Hace dos meses era la Argentina, ahora es Venezuela. Y Colombia será la próxima en estallar. Argentina y Venezuela son países con situaciones diferentes. Pero ambos muestran la fragilidad de un sistema de democracia formal que quince o veinte años de neoliberalismo han devastado. Y en octubre se vota en Brasil, donde tiene grandes posibilidades de ganar Lula da Silva, el candidato de la izquierda poco amigo del neoliberalismo. Toda América Latina está en tensión.

 

3. Y como por encanto el petróleo bajó

El precio del petróleo bajó al mínimo –después de cuatro semanas– al anunciarse el golpe en Venezuela.
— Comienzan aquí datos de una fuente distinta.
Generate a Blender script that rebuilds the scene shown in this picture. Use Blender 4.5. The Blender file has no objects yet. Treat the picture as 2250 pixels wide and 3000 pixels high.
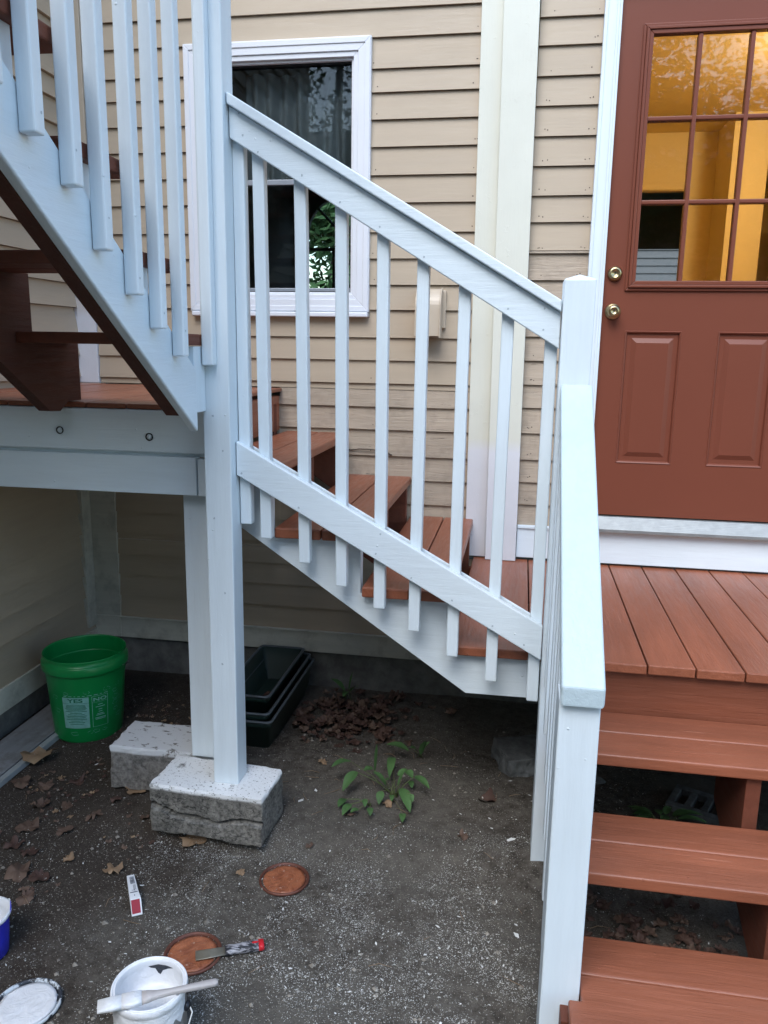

De hecho, la destitución del presidente Hugo Chávez y la formación de un nuevo gobierno al mando del jefe de la «Confindustria» local, ha hecho descender el precio del Brent en Londres a 24,60 dólares el barril, mientras que en Nueva York el crudo se vendió a 24,27. Además, la primera medida tomada por el jefe del gobierno provisional, Pedro Carmona, fue el anuncio de la reposición de la dirección de la compañía petrolera PDVSA, los mismos directivos que habían sido removidos por Chávez, bajo la acusación de corrupción e incompetencia unas semanas atrás. Remoción que había estado en el origen de la protesta de la criticada CTV y de la Fedecámaras (la Confindustria). Dos días de huelga que culminaron –con la ayuda de los militares– con la dimisión de Hugo Chávez. Uno de los máximos dirigentes de la PDVSA ha confirmado el fin de la agitación y la reanudación del trabajo de extracción, que debe llegar al máximo de lo que permitan las instalaciones. La salida de escena de Hugo Chávez es una buena noticia para los mercados mundiales, que temían una nueva crisis económica como consecuencia de la subida del crudo, después de la noticia de la suspensión de las exportaciones de petróleo por parte de Irak. En la OPEC pueden suspirar aliviados, sobre todo las «palomas» (Arabia saudita a la cabeza), que estaban en medio del torbellino. Según EE.UU., la OPEC es la culpable de haber provocado el shock alcista en los mercados cuando impuso que el crudo se vendiese muy por encima de los diez dólares el barril de 1999. Ayer, la salida política de Chávez fue saludada con alegría por la Bolsa de Caracas. Mientras escribíamos estas líneas, las cotizaciones subían más del 7,7%. Y en la comunidad de negocios (incluso la italiana) se empezaba a hablar del «efecto positivo» de esta renovación de la actividad.